_Challenge_. Return each line of the data below verbatim; pictures are to be left out.

◆ ◆ ◆

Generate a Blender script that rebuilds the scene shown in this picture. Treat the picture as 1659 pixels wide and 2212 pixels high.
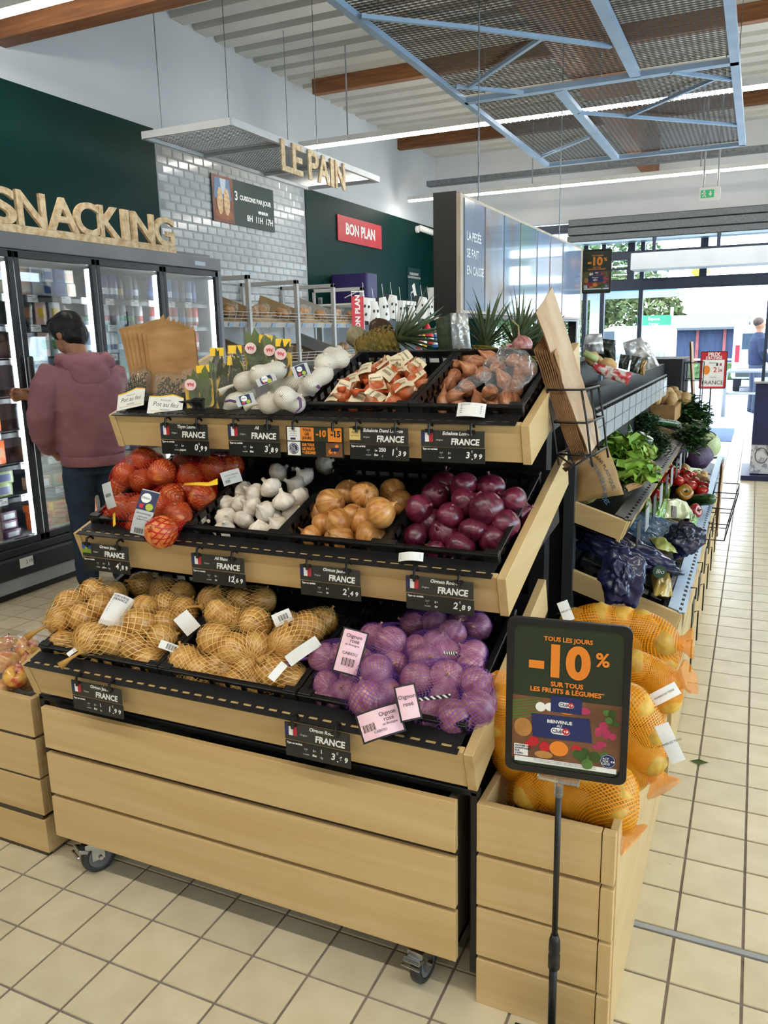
import bpy, bmesh, math, random
import numpy as np
from mathutils import Vector, Matrix, Euler, noise
for o in list(bpy.data.objects): bpy.data.objects.remove(o)
S = bpy.context.scene
COL = S.collection
rad = math.radians
random.seed(7)
# ------------------------------------------------------------ camera
FPX, CX, CY = 1724.4, 829.5, 1106.0
PIT, ROL, YAW = rad(12.317), rad(-1.272), rad(24.887)
CAM = Vector((1.6892, -1.4175, 1.5123))
FW = Vector((-math.sin(YAW)*math.cos(PIT), math.cos(YAW)*math.cos(PIT), -math.sin(PIT)))
_r = FW.cross(Vector((0, 0, 1))).normalized(); _u = _r.cross(FW)
RT = _r*math.cos(ROL)+_u*math.sin(ROL); UP = -_r*math.sin(ROL)+_u*math.cos(ROL)
cd = bpy.data.cameras.new('camera'); cam = bpy.data.objects.new('camera', cd); COL.objects.link(cam)
cd.sensor_fit = 'HORIZONTAL'; cd.sensor_width = 36; cd.lens = FPX*36/1659; cd.clip_end = 200; cd.clip_start = .02
cam.matrix_world = Matrix(((RT.x, UP.x, -FW.x, CAM.x), (RT.y, UP.y, -FW.y, CAM.y), (RT.z, UP.z, -FW.z, CAM.z), (0, 0, 0, 1)))
S.camera = cam
# ------------------------------------------------------------ world, exposure
W = bpy.data.worlds.new('overcast_sky'); S.world = W; W.use_nodes = True
_b = W.node_tree.nodes['Background']; _b.inputs[0].default_value = (.72, .86, 1, 1); _b.inputs[1].default_value = 7.0
S.view_settings.view_transform = 'Standard'; S.view_settings.look = 'None'
S.view_settings.exposure = 0.32; S.view_settings.gamma = 1.0; S.view_settings.use_curve_mapping = False
S.cycles.max_bounces = 6; S.cycles.diffuse_bounces = 3; S.cycles.glossy_bounces = 3; S.cycles.transmission_bounces = 3; S.cycles.transparent_max_bounces = 14; S.cycles.caustics_reflective = False; S.cycles.caustics_refractive = False
S.cycles.use_adaptive_sampling = True; S.cycles.adaptive_threshold = .04
LED = 48.0           # radiance of the ceiling LED diffusers
# ------------------------------------------------------------ pixel to place
def ray(x, y): return FW+RT*((x-CX)/FPX)-UP*((y-CY)/FPX)
def on(axis, val, x, y):
    d = ray(x, y); return CAM+d*((val-CAM[axis])/d[axis])
def plane(O, n, x, y):
    d = ray(x, y); return CAM+d*((O-CAM).dot(n)/d.dot(n))
TA = rad(18); TIER = [(.046, .65), (.28, .97), (.467, 1.30)]
TU = Vector((0, math.cos(TA), math.sin(TA))); TV = Vector((0, -math.sin(TA), math.cos(TA)))
def TO(k): return Vector((0, TIER[k][0], TIER[k][1]))
def tp(k, x, y, h=0): return plane(TO(k)+TV*h, TV, x, y)     # point h above tier k's deck
def TM(k): return Matrix(((1, 0, 0, 0), (0, TU.y, TV.y, TIER[k][0]), (0, TU.z, TV.z, TIER[k][1]), (0, 0, 0, 1)))
RTIER = [(1.52, .60), (1.335, .90), (1.21, 1.255)]
RU = Vector((-math.cos(TA), 0, math.sin(TA))); RV = Vector((math.sin(TA), 0, math.cos(TA)))
def rp(k, x, y, h=0): return plane(Vector((RTIER[k][0], 0, RTIER[k][1]))+RV*h, RV, x, y)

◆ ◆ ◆

_Correct answer_.
Generate a Blender script that rebuilds the scene shown in this picture. Treat the picture as 1659 pixels wide and 2212 pixels high.
import bpy, bmesh, math, random
import numpy as np
from mathutils import Vector, Matrix, Euler, noise
for o in list(bpy.data.objects): bpy.data.objects.remove(o)
S = bpy.context.scene
COL = S.collection
rad = math.radians
random.seed(7)
# ------------------------------------------------------------ camera
FPX, CX, CY = 1724.4, 829.5, 1106.0
PIT, ROL, YAW = rad(12.317), rad(-1.272), rad(24.887)
CAM = Vector((1.6892, -1.4175, 1.5123))
FW = Vector((-math.sin(YAW)*math.cos(PIT), math.cos(YAW)*math.cos(PIT), -math.sin(PIT)))
_r = FW.cross(Vector((0, 0, 1))).normalized(); _u = _r.cross(FW)
RT = _r*math.cos(ROL)+_u*math.sin(ROL); UP = -_r*math.sin(ROL)+_u*math.cos(ROL)
cd = bpy.data.cameras.new('camera'); cam = bpy.data.objects.new('camera', cd); COL.objects.link(cam)
cd.sensor_fit = 'HORIZONTAL'; cd.sensor_width = 36; cd.lens = FPX*36/1659; cd.clip_end = 200; cd.clip_start = .02
cam.matrix_world = Matrix(((RT.x, UP.x, -FW.x, CAM.x), (RT.y, UP.y, -FW.y, CAM.y), (RT.z, UP.z, -FW.z, CAM.z), (0, 0, 0, 1)))
S.camera = cam
# ------------------------------------------------------------ world, exposure
W = bpy.data.worlds.new('overcast_sky'); S.world = W; W.use_nodes = True
_b = W.node_tree.nodes['Background']; _b.inputs[0].default_value = (.72, .86, 1, 1); _b.inputs[1].default_value = 7.0
S.view_settings.view_transform = 'Standard'; S.view_settings.look = 'None'
S.view_settings.exposure = 0.32; S.view_settings.gamma = 1.0; S.view_settings.use_curve_mapping = False
S.cycles.max_bounces = 6; S.cycles.diffuse_bounces = 3; S.cycles.glossy_bounces = 3; S.cycles.transmission_bounces = 3; S.cycles.transparent_max_bounces = 14; S.cycles.caustics_reflective = False; S.cycles.caustics_refractive = False
S.cycles.use_adaptive_sampling = True; S.cycles.adaptive_threshold = .04
LED = 48.0           # radiance of the ceiling LED diffusers
# ------------------------------------------------------------ pixel to place
def ray(x, y): return FW+RT*((x-CX)/FPX)-UP*((y-CY)/FPX)
def on(axis, val, x, y):
    d = ray(x, y); return CAM+d*((val-CAM[axis])/d[axis])
def plane(O, n, x, y):
    d = ray(x, y); return CAM+d*((O-CAM).dot(n)/d.dot(n))
TA = rad(18); TIER = [(.046, .65), (.28, .97), (.467, 1.30)]
TU = Vector((0, math.cos(TA), math.sin(TA))); TV = Vector((0, -math.sin(TA), math.cos(TA)))
def TO(k): return Vector((0, TIER[k][0], TIER[k][1]))
def tp(k, x, y, h=0): return plane(TO(k)+TV*h, TV, x, y)     # point h above tier k's deck
def TM(k): return Matrix(((1, 0, 0, 0), (0, TU.y, TV.y, TIER[k][0]), (0, TU.z, TV.z, TIER[k][1]), (0, 0, 0, 1)))
RTIER = [(1.52, .60), (1.335, .90), (1.21, 1.255)]
RU = Vector((-math.cos(TA), 0, math.sin(TA))); RV = Vector((math.sin(TA), 0, math.cos(TA)))
def rp(k, x, y, h=0): return plane(Vector((RTIER[k][0], 0, RTIER[k][1]))+RV*h, RV, x, y)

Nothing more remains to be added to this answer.